One advantage of Trump's plan for high net worth individuals is the ability to pass on more wealth to their loved ones. Without the estate tax, wealthy investors could keep their asset base intact.

There's one slight hitch, however. In addition to repealing the estate tax, President Trump has proposed new guidelines with regard to estate assets and capital gains taxes. Specifically, he's suggested imposing a capital gains tax on assets held in an estate when or if the estate's beneficiaries sell them, assuming they do so at a profit. There would be an exemption that applies to the first $10 million in assets for family farms and small business owners.

What this means for someone who's amassed a sizable amount of wealth is that even though their heirs would no longer be subject to estate tax, they'd still inherit assets with a built-in tax liability.

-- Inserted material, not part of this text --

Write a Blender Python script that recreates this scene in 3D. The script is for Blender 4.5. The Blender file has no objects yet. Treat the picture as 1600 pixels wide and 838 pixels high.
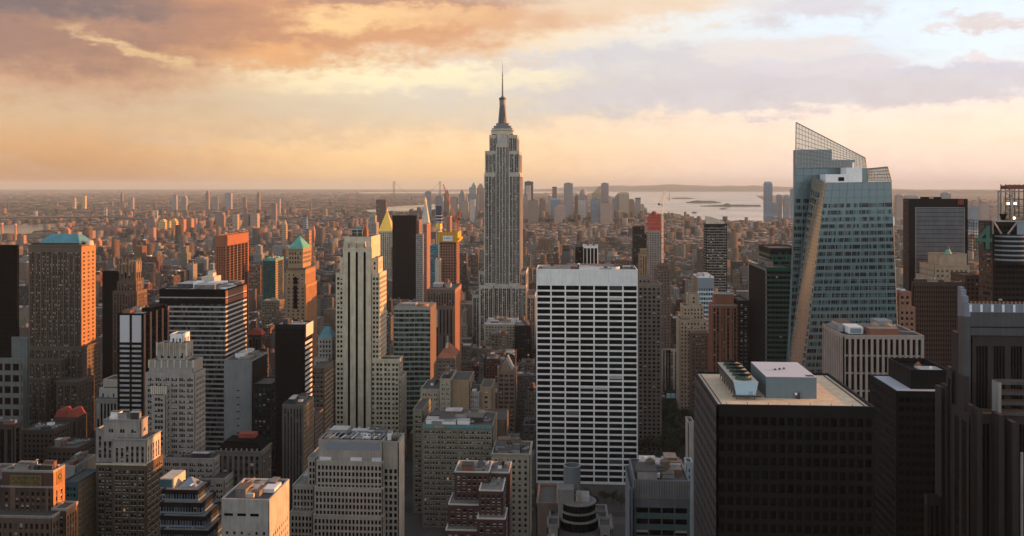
import bpy, math, random
import numpy as np
from mathutils import Vector
RND = random.Random(7)
C = bpy.context.scene.collection
SC = bpy.context.scene
# ------------------------------------------------------------ camera
F = 1431.0                      # focal length in photo pixels (photo 1600 x 838)
TH = math.atan((890 - 800) / F)  # the avenues run along +Y, the lens looks a little left of them
H = 260.0                       # eye height above the street
HZ = 290.0                      # photo row of eye level
cam = bpy.data.cameras.new('camera'); co = bpy.data.objects.new('camera', cam); C.objects.link(co)
co.location = (0, 0, H); co.rotation_euler = (math.radians(90), 0, TH)
cam.sensor_width = 36; cam.lens = F / 1600 * 36; cam.shift_y = -(419 - HZ) / 1600
cam.clip_start = 1; cam.clip_end = 200000
SC.camera = co
# ------------------------------------------------------------ render settings
SC.view_settings.view_transform = 'Standard'; SC.view_settings.look = 'None'
SC.view_settings.exposure = 0.85; SC.view_settings.gamma = 1
SC.render.engine = 'CYCLES'
SC.cycles.max_bounces = 4; SC.cycles.diffuse_bounces = 2; SC.cycles.glossy_bounces = 3
SC.cycles.volume_bounces = 0; SC.cycles.transparent_max_bounces = 6; SC.cycles.transmission_bounces = 2
SC.cycles.use_denoising = True
SC.cycles.caustics_reflective = False; SC.cycles.caustics_refractive = False
# ------------------------------------------------------------ sun
SUN_EL = 5.5                    # degrees
SUN_AZ = 80.0                    # degrees clockwise from +Y (the sun is low to the right)
se, sa = math.radians(SUN_EL), math.radians(SUN_AZ)
sd = Vector((math.sin(sa) * math.cos(se), math.cos(sa) * math.cos(se), math.sin(se)))
sl = bpy.data.lights.new('sun', 'SUN'); so = bpy.data.objects.new('sun', sl); C.objects.link(so)
sl.energy = 5.0; sl.angle = math.radians(0.5); sl.color = (1.0, 0.37, 0.105)
so.location = sd * 3000; so.rotation_euler = sd.to_track_quat('Z', 'Y').to_euler()


def lin(r, g, b):
    f = lambda c: (c / 255 / 12.92) if c / 255 <= .04045 else ((c / 255 + .055) / 1.055) ** 2.4
    return (f(r), f(g), f(b), 1)


# ------------------------------------------------------------ world: evening sky, function of direction only
class NT:
    def __init__(s, nt): s.t = nt; s.n = nt.nodes; s.l = nt.links
    def new(s, t, **k):
        n = s.n.new(t)
        for a, b in k.items(): setattr(n, a, b)
        return n
    def put(s, inp, v):
        if isinstance(v, bpy.types.NodeSocket): s.l.new(v, inp)
        else: inp.default_value = v
    def m(s, op, a, b=None, c=None, clamp=False):
        n = s.new('ShaderNodeMath', operation=op, use_clamp=clamp)
        s.put(n.inputs[0], a)
        if b is not None: s.put(n.inputs[1], b)
        if c is not None: s.put(n.inputs[2], c)
        return n.outputs[0]
    def mix(s, f, a, b, blend='MIX'):
        n = s.new('ShaderNodeMix', data_type='RGBA', blend_type=blend)
        s.put(n.inputs[0], f); s.put(n.inputs[6], a); s.put(n.inputs[7], b)
        return n.outputs[2]
    def ramp(s, v, stops):
        n = s.new('ShaderNodeValToRGB'); e = n.color_ramp.elements
        while len(e) < len(stops): e.new(.5)
        for q, (p, c) in zip(e, stops): q.position = p; q.color = c
        s.put(n.inputs[0], v); return n.outputs[0]
    def step(s, v, a, b):
        n = s.new('ShaderNodeMapRange', interpolation_type='SMOOTHSTEP')
        s.put(n.inputs[0], v); n.inputs[1].default_value = a; n.inputs[2].default_value = b
        return n.outputs[0]
    def noise(s, vec, scale, detail=4, rough=.55, dist=0):
        n = s.new('ShaderNodeTexNoise'); s.put(n.inputs['Vector'], vec)
        n.inputs['Scale'].default_value = scale; n.inputs['Detail'].default_value = detail
        n.inputs['Roughness'].default_value = rough; n.inputs['Distortion'].default_value = dist
        return n.outputs[0]
    def xyz(s, x, y, z):
        n = s.new('ShaderNodeCombineXYZ'); s.put(n.inputs[0], x); s.put(n.inputs[1], y); s.put(n.inputs[2], z)
        return n.outputs[0]


def ang(px): return math.atan((px - 800) / F) - TH
def uv(px, py):
    a = math.atan((px - 800) / F)
    return a - TH, (HZ - py) / (F / math.cos(a))


w = bpy.data.worlds.new('World'); SC.world = w; w.use_nodes = True
w.node_tree.nodes.clear(); N = NT(w.node_tree)
tc = N.new('ShaderNodeTexCoord'); sx = N.new('ShaderNodeSeparateXYZ'); N.l.new(tc.outputs['Generated'], sx.inputs[0])
X, Y, Z = sx.outputs
U = N.m('ARCTAN2', X, Y)
V = N.m('DIVIDE', Z, N.m('SQRT', N.m('ADD', N.m('MULTIPLY', X, X), N.m('MULTIPLY', Y, Y))))
VR = N.m('MULTIPLY', V, 4.0)
vs = lambda py: (HZ - py) / F * 4
left = N.ramp(VR, [(0, lin(176, 128, 92)), (vs(276), lin(192, 144, 104)), (vs(240), lin(210, 160, 116)), (vs(205), lin(216, 168, 126)), (vs(160), lin(208, 170, 138)), (vs(110), lin(222, 162, 114)), (vs(40), lin(214, 138, 88)), (1, lin(140, 122, 126))])
cent = N.ramp(VR, [(0, lin(226, 182, 134)), (vs(270), lin(246, 202, 150)), (vs(240), lin(255, 212, 160)), (vs(205), lin(252, 214, 174)), (vs(165), lin(232, 208, 176)), (vs(110), lin(254, 232, 192)), (vs(30), lin(248, 214, 170)), (1, lin(170, 170, 180))])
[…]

They could avoid the capital gains tax if they decide to hang on to the assets in question. But that may not necessarily be feasible or realistic. If they opt to sell assets that have appreciated substantially, they're going to feel the tax bite at some point.

Related Article: 4 Ways to Minimize Capital Gains Taxes on Investments

Planning for the Future

For now, Trump's proposals are just that and it remains to be seen which measures will actually be implemented. In the meantime, wealthier investors might want to think carefully about how a repeal of the estate tax or the imposition of capital gains taxes on estates could affect their wealth.

Taking steps to minimize your tax burden – such as choosing tax-efficient investments or placing certain assets in a charitable trust – could help reduce the financial consequences that your beneficiaries may face in the future.